Ha yes, actually, b must be defined as a constant value, because its value has to be known at compilation (in math parser, size of vectors are determined at compilation time).
This means a must be declared as a const too, so:

_karo_substr : skip "${2=0} ${3=3}"
  u {`"
    const a = $2<0?(size(st)+$2):$2;
    const b = (a+$3)>size(st)?size(st)-a:$3;

test :
  _karo_substr qwertzui,2,5
  e ${}

Thank you David!

However, that is tricky, I have not registered the existence of const declaration.

I finished now with

_karo_substr : skip “{1=} {2=0} ${3=3}” check isnum($2)&&$2>=0?$2<narg({’"$1"’}):-$2<=narg({’"$1"’})&&isnum($3)&&$3>0
u {" st=["{^}"]; const a = $2<0?(size(st)+$2):$2; const b = (a+$3)>size(st)?size(st)-a:$3; st[a,b]"}

May be it could serve as a pattern for some “strsub” standard custom function to accomplish strlen, str(upper|lower)case functions.

  • strlen is same as size(), e.g. size(['this is a string']);.
  • uppercase() and lowercase() already exist and works with strings.

Okay, now I have a question. What does {^} mean? I get that text input are treated as numbers in ($1), and the respective number to the characters are inserted. I checked with g’mic reference, it tells me nothing.

Also, one could remove the " character inside ('"$1"').

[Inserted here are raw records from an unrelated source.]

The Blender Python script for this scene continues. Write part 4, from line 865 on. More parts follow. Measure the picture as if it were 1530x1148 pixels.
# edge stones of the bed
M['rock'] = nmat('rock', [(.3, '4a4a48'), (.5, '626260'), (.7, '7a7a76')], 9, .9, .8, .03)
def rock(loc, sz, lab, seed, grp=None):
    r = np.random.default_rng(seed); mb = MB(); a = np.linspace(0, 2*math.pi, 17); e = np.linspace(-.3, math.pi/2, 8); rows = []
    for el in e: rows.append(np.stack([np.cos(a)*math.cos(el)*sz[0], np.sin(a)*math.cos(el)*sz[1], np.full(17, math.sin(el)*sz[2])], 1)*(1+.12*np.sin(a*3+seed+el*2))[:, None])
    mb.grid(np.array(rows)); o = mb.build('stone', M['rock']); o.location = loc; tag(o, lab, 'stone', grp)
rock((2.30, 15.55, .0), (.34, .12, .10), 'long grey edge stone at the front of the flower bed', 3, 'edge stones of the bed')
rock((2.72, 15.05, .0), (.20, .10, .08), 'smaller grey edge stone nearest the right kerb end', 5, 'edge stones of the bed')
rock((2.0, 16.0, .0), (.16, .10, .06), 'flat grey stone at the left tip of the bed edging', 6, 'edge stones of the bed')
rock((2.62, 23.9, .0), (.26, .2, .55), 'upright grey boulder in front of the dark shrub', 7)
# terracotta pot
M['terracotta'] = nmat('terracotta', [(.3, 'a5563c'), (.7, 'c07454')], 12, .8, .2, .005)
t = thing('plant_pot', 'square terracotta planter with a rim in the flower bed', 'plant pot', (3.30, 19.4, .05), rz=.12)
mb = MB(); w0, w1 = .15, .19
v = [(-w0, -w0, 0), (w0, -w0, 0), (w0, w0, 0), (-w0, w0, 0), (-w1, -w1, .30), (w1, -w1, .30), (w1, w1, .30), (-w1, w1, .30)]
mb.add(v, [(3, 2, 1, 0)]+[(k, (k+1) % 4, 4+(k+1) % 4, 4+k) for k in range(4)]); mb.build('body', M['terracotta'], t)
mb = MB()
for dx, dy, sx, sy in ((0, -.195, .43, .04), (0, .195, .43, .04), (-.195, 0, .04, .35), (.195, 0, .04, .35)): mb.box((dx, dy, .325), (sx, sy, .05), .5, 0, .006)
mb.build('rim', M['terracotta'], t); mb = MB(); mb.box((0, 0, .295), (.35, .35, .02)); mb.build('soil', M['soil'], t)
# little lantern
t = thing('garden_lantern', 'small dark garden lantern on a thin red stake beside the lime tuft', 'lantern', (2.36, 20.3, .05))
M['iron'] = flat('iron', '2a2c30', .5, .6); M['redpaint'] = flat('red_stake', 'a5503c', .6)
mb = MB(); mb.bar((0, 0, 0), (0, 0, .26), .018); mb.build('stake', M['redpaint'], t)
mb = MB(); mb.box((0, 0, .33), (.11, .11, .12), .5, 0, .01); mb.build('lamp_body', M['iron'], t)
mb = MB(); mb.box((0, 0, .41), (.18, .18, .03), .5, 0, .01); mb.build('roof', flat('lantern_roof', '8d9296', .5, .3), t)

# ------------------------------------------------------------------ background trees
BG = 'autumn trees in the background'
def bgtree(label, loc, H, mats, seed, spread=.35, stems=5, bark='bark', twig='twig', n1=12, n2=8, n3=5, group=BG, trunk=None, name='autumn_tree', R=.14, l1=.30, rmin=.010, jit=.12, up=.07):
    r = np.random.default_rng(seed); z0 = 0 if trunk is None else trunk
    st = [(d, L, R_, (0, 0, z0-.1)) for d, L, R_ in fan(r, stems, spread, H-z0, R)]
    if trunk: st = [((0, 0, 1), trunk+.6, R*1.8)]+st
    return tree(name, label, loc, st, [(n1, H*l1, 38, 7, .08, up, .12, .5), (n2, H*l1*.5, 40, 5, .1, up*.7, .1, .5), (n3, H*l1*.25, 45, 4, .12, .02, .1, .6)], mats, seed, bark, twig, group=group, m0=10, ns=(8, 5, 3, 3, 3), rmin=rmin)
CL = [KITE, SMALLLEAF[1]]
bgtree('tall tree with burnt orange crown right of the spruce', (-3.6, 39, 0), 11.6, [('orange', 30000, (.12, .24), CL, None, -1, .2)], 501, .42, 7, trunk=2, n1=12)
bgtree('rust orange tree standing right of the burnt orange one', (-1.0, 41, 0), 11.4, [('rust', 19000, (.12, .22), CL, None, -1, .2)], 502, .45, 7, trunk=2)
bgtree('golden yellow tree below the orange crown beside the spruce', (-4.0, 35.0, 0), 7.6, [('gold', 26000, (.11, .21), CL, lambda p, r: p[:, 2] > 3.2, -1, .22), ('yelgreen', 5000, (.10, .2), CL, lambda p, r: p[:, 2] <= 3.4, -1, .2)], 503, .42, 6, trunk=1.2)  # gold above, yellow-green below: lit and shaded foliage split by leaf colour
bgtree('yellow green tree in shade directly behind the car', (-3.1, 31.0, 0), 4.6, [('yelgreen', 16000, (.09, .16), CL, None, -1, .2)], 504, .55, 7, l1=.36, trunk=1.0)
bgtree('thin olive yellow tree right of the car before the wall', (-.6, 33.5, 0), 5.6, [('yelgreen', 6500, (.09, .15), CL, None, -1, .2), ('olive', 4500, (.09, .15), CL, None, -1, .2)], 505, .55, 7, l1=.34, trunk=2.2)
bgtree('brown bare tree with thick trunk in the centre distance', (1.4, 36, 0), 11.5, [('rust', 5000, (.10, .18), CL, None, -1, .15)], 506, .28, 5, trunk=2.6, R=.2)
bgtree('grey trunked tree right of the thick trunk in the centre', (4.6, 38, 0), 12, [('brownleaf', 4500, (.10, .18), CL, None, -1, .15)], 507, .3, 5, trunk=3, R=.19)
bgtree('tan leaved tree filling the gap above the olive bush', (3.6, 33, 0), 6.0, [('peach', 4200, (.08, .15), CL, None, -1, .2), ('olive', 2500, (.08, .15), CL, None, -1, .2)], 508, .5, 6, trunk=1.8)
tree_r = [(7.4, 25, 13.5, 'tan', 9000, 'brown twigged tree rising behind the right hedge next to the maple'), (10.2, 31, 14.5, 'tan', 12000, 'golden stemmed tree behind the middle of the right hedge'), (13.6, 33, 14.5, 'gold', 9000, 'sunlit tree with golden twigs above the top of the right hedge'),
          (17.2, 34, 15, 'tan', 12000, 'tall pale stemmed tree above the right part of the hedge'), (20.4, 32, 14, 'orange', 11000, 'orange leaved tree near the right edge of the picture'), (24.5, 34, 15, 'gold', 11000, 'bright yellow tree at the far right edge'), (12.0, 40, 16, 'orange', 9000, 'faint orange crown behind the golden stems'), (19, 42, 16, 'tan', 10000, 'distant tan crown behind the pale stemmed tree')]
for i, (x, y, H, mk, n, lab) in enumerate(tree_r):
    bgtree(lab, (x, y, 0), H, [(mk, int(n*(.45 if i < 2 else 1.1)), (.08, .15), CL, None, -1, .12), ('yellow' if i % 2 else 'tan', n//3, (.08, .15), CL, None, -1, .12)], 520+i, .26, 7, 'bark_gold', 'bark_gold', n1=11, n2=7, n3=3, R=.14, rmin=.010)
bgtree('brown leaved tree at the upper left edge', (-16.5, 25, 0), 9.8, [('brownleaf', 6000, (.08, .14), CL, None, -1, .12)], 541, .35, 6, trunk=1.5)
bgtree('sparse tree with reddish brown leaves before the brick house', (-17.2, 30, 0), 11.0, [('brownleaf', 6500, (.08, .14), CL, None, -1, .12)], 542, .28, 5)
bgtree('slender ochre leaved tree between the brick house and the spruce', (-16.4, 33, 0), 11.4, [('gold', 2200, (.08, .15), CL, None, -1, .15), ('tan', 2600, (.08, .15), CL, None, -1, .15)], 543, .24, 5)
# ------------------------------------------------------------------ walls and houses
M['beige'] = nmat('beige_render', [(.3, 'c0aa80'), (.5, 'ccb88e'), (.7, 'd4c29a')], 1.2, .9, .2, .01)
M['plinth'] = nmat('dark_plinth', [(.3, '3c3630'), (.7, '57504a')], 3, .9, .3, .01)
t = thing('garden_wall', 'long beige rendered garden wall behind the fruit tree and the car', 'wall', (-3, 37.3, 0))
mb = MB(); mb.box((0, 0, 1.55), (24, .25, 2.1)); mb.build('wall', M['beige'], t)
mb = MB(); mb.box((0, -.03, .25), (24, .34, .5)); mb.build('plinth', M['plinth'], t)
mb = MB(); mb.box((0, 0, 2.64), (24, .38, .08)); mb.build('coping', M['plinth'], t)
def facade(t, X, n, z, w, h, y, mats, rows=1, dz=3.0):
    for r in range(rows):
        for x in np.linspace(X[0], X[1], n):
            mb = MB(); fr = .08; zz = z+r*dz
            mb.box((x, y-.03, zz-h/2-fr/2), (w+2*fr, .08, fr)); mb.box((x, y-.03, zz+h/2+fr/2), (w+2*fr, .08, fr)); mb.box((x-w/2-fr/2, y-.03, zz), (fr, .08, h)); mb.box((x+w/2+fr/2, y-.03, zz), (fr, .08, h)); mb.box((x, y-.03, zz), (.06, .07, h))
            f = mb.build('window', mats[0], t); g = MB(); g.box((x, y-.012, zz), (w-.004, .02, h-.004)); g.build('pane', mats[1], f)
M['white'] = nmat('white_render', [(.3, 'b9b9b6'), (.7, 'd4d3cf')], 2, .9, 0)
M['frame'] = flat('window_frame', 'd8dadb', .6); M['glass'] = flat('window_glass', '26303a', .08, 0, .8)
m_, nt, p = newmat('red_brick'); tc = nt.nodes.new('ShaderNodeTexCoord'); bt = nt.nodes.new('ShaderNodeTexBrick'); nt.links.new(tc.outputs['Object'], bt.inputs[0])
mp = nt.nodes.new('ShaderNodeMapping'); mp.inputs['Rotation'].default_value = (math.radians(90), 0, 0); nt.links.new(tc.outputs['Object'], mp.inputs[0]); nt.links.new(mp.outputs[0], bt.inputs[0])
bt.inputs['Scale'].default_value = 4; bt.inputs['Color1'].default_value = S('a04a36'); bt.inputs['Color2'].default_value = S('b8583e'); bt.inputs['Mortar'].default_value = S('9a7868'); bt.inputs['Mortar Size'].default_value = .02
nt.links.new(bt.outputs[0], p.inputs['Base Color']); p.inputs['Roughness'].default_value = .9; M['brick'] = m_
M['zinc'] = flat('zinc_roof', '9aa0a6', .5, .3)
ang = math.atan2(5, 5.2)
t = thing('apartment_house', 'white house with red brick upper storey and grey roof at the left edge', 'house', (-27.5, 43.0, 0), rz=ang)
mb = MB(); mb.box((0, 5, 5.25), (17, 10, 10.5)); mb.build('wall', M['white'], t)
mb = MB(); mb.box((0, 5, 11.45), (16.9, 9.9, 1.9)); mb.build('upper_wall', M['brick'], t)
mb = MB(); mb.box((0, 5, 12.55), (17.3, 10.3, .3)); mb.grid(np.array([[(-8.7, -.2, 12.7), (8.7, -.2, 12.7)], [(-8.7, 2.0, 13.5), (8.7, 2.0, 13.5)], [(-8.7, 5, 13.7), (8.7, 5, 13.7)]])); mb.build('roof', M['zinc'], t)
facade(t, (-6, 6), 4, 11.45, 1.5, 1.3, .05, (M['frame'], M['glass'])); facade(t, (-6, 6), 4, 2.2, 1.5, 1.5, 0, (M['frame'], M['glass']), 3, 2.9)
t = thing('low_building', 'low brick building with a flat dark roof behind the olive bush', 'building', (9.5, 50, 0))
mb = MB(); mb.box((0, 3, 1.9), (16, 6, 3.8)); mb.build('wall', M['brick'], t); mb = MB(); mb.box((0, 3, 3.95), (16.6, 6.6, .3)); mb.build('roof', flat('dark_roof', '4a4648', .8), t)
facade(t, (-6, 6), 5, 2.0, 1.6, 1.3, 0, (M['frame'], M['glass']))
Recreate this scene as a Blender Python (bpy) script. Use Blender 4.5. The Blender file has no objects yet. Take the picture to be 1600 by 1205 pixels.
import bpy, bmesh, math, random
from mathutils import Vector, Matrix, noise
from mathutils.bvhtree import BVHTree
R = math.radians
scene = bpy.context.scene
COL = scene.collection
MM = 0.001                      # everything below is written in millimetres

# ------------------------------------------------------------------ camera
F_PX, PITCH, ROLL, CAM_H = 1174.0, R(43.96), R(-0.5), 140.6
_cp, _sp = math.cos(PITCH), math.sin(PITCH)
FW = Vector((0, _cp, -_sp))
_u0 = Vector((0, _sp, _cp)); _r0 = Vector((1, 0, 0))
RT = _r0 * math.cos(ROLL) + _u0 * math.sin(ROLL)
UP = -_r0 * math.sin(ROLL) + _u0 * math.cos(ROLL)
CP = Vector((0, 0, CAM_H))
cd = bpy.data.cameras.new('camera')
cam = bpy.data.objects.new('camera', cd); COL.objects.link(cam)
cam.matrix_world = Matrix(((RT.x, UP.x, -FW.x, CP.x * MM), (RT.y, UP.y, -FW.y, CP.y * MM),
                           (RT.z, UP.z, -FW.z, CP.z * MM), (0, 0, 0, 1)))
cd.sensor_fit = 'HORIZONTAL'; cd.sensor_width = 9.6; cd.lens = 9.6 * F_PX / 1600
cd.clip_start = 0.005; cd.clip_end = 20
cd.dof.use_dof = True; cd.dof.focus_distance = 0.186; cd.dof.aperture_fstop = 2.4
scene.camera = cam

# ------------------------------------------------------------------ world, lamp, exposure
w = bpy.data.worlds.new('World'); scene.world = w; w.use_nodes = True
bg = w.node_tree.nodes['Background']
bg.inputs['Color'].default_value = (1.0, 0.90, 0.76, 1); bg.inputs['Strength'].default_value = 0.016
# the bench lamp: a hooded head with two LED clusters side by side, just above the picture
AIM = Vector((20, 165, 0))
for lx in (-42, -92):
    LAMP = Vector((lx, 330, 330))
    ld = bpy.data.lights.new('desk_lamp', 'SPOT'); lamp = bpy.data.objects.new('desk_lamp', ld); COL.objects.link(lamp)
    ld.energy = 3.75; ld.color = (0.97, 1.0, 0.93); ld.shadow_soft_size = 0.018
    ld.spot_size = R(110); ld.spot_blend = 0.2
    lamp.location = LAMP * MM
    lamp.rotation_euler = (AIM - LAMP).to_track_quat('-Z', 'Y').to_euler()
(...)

{^} is actually a shortcut for {@^}, which means the value subset ‘^’ of last image.
A selection or subset of ^something means everything except ‘something’, and here, as something is empty, then it means all values.
So at the end, {^} means all values of the last image.

1 Like

Note that in that case, it’s probably better to write:

"st = crop(); ..."

rather than:

"st = ["{^}"]; ..."

because {^} will be substituted prior to the compilation of the math expression, and if the image is large, this string substitution may take time (whereas using crop() does not imply any prior substitution).

It is also more understandable. Going off what @David_Tschumperle, I read ^all as nothing even though it means all values of last image and before he responded, I was thinking when I see “{^}”, the exception to what?. With st=crop(#-1); it’s pretty clear that the values are from the last image.

David, my English is bad.

I meant substring, possibly named as strsub would be a helpful addition to the other str* custom functions!

crop: yeah, another possibility for substring, I’ll try.

Here is it:

#@cli karo_substr : string,_start(=0),_anz(=3)
#@cli : No test for exceeded _anz! Returning remaining number of chars. If _anz==-1 all remaining chars are returned.
#@cli : Negative _start counts from the end!
karo_substr : skip "${1=This is a string!} ${2=0} ${3=3}" 
  check "isnum($2) && inrange($2,-w,w,1) && isnum($3) && $3>=-1"
  u {`"
    const a = $2<0?(w+$2):$2;
    const b = $3<0?w:((a+$3)>w?w-a:$3);

Still bothering around with strings in gmic script and math. processor !

Custom command strlen: with strings e.g. returned from files (strings with comma!) it returns the length of the string up to the first comma! May be $1 could be replaced by $* in custom command strlen?

Not for me:

foo :
  e {"s = ['this is, really bad!'];
      print(strlen = size(s))"}

displays 20.

I meant the wrapper strlen!

strlen : skip “${1=}” u {narg({’"$1"’})}

It should be probably:

strlen : skip “${1=}” u {narg({’"$*"’})}


Another question: Are the double quotes for these “variables” $1, $* etc. necessary?

Yes they are, if you remove them you won’t be able to deal with strings containing spaces.